A structural reading developed in tenpa-personal-notes-2025: Mabja’s treatment of the subject matter of MMK as the nature of the Two Truths sets out a three-step scheme — (i) setting forth their characteristics, (ii) identifying the bearers of those characteristics, (iii) presenting the means for validly cognising those characteristics upon their bearers. Mabja anchors step 1 on Madhyamakāvatāra 6:028 (“The object of genuine seeing is the ultimate. False perception is taught to be relative truth”) and step 2 on Bodhicaryāvatāra 9:2 (“The ultimate is not an object of the mind; Mind is held to be relative”). For step 3 he says “we must identify the mind, or reliable means of cognition, that ascertains the characteristics of the two truths; and show how the mind ascertains them” — without naming a single text.

Tenpa proposes that Candrakīrti’s Madhyamakāvatāra itself is that text. The MA is structured by the bodhisattva’s progression through the ten bhūmis culminating in buddhahood — Chapter 1 is the first bhūmi and the Path of Seeing (the first moment the mind glimpses the ultimate); Chapter 11 is the eleventh stage of buddhahood (complete realisation).
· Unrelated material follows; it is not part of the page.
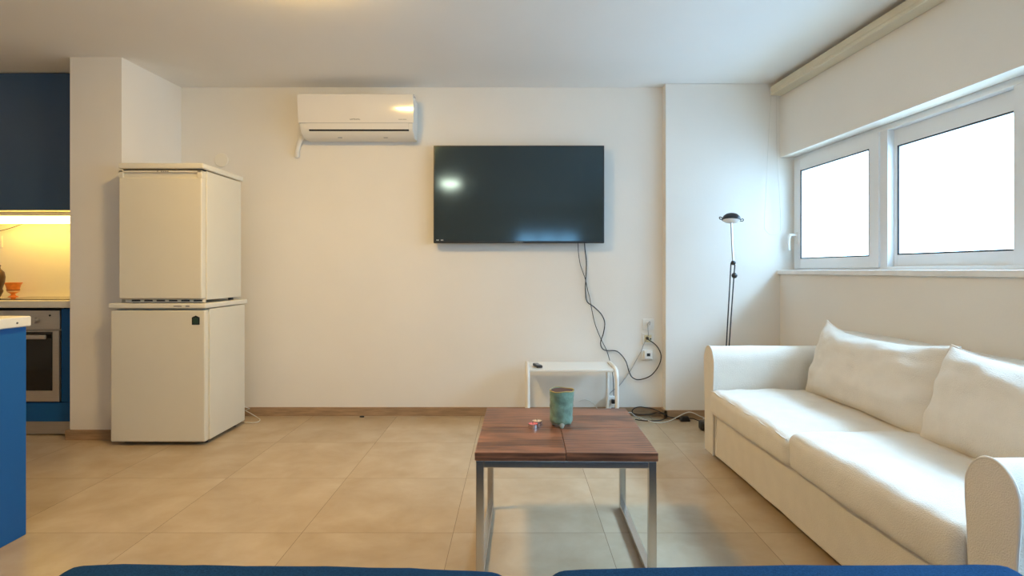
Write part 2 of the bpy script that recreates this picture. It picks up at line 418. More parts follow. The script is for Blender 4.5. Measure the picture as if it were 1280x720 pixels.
# rear window
rw = thing('window_2', None, None, (0, RY, 0)); rw['kind'] = 'structure'; rw['label'] = 'window in the rear wall'
bm = B(); e = .05
for (a, b_, c, d_) in ((RX0, RX0+e, RZ0, RZ1), (RX1-e, RX1, RZ0, RZ1), (RX0, RX1, RZ0, RZ0+e), (RX0, RX1, RZ1-e, RZ1), (RX0+.39, RX0+.45, RZ0, RZ1), (RX0+.80, RX0+.86, RZ0, RZ1)):
    rbox(bm, a, b_, RY-.1, RY-.04, c, d_, r=.003)
fr = obj('frame', bm, 'alu', rw)
bm = B(); rbox(bm, RX0+.01, RX1-.01, RY-.073, RY-.067, RZ0+.01, RZ1-.01, r=0, k=1); obj('pane', bm, 'glass', rw)

# roller blind cassette above the window
bl = thing('roller_blind', 'cream roller blind cassette along the top of the window wall', 'blind', WP(-.045, .03, 2.30), TW)
zc0, zc1 = 2.276, 2.346
prof = [(-.003, zc1), (-.070, zc1), (-.080, zc1-.006), (-.083, zc1-.018), (-.083, zc0+.026), (-.079, zc0+.022), (-.079, zc0+.017), (-.085, zc0+.013), (-.085, zc0+.003), (-.080, zc0), (-.003, zc0)]
bm = B(); prism(bm, prof, .032, 6.6, lambda u, v, w: WP(u, w, v)); obj('cassette', bm, 'cassette', bl, angle=20)
bm = B(); prism(bm, [(u*1.02, v) for u, v in prof], .02, .031, lambda u, v, w: WP(u, w, v)); obj('end_cap', bm, 'whitepaint', bl)
ch = [(964, 121), (961, 165), (957.5, 240), (955.5, 280), (958, 289), (965, 293.5), (973, 291), (976, 283), (974.5, 245), (971.5, 200), (970.5, 160), (970.5, 119)]
bm = B(); tube(bm, [P(x, y, 4.035) for x, y in ch], .0021, 6, 5); obj('pull_chain', bm, 'whitecord', bl, label='looped cream pull chain')

# ------------------------------------------------------------------ kitchen corner
def Xk(px, Y): return (px-CX)/F*Y
# upper cabinet
uc = thing('wall_cabinet', 'dark blue kitchen wall cabinet reaching the ceiling, above the lit backsplash', 'cabinet', (-3.1, 4.02, 1.451))
box1('carcass', (-3.975, -2.772, 3.87, 4.198, 1.451, CEIL-.003), 'laminate', uc)
box1('door', (-3.475, -2.776, 3.848, 3.868, 1.453, CEIL-.006), 'darkblue', uc)
box1('door', (-3.972, -3.479, 3.848, 3.868, 1.453, CEIL-.006), 'darkblue', uc)
# light under it
ul = thing('under_cabinet_light', 'glowing warm strip light under the blue wall cabinet', 'light', (-3.2, 4.14, 1.45))
box1('housing', (-3.75, -2.775, 3.955, 4.06, 1.424, 1.4505), 'white', ul)
bm = B(); rbox(bm, -3.74, -2.78, 3.965, 4.045, 1.376, 1.4245, r=.014, k=4); obj('diffuser', bm, 'tube', ul)
bm = B(); tube(bm, [P(44, 272, 4.055), P(36, 277.5, 4.12), P(25, 281, 4.16), P(12, 285.5, 4.17), P(0, 288.5, 4.18), P(-14, 291, 4.19), P(-8, 296, 4.192)], .0022, 6, 5); obj('cord', bm, 'blackcord', ul)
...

The bhūmi-by-bhūmi structure of the MA is the journey the mind takes from the first glimpse to direct perception. On this reading the MA is structurally the means of validly cognising the characteristics of the Two Truths, completing the scheme Mabja sets out without naming a textual realisation. Mabja inherits the Candrakīrti–Pa Tshab line, so the candidate is obvious; what is new is the specific identification of MA chapter 6 as Mabja’s step-3 pramāṇa in the technical sense the scheme requires. Load-bearing for (Candrakīrti) and (Mabja) of this wiki.

  • Buddhapālita, Candrakīrti — the Indian Prāsaṅgika lineage Mabja follows via Pa Tshab Nyimadrak’s translations. The chapter-by-chapter commentarial method, the eight-negations-as-spine reading of the homage, and the no-thesis-via-VV move are all Candrakīrti-line moves.
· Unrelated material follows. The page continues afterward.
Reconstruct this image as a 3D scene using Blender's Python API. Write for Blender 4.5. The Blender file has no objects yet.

  • Bhāviveka — the Indian Svātantrika position Mabja is structurally aware of through Phya pa, his contemporary interlocutor, but does not operate inside.
  • Atiśa — the Kadampa anti-pramāṇa line Mabja’s reading of the VP is structurally on the side of (a generation before Pa Tshab’s Candrakīrti programme established Mabja’s primary anchor).
  • Tsongkhapa — the later Tibetan systematiser whose Ocean of Reasoning Yukti-corpus mapping mirrors Mabja’s primary-plus-appendix architecture. Mabja is the pre-Geluk witness.
  • Westerhoff — modern academic Madhyamaka. Westerhoff 2018’s recovery of the Avalokitavrata pattern (Indian commentators drawing no two-truths distinction between Buddhapālita and Bhāviveka) is the Indian-side parallel to the Tibetan-side pre-polarisation register Mabja occupies. Westerhoff 2024’s recovery of Phya pa’s six-question critique of Candrakīrti as the earliest Tibetan articulation of Prāsaṅgika–Svātantrika criteria locates Mabja’s contemporary opposition.
  • Dolpopa — the later Jonang figure whose Yogācāra-third-wheel move Mabja’s Preliminary Discussion explicitly refuses ahead of time; pre-sectarian Tibetan default on the third wheel is rangtong-via-Two-Truths.
  • Gendün Chöpel — twentieth-century Geluk-trained voice whose anti-pramāṇa line picks up the Atiśa / Mabja side of the wiki’s atisha-tsongkhapa-pramana-divide.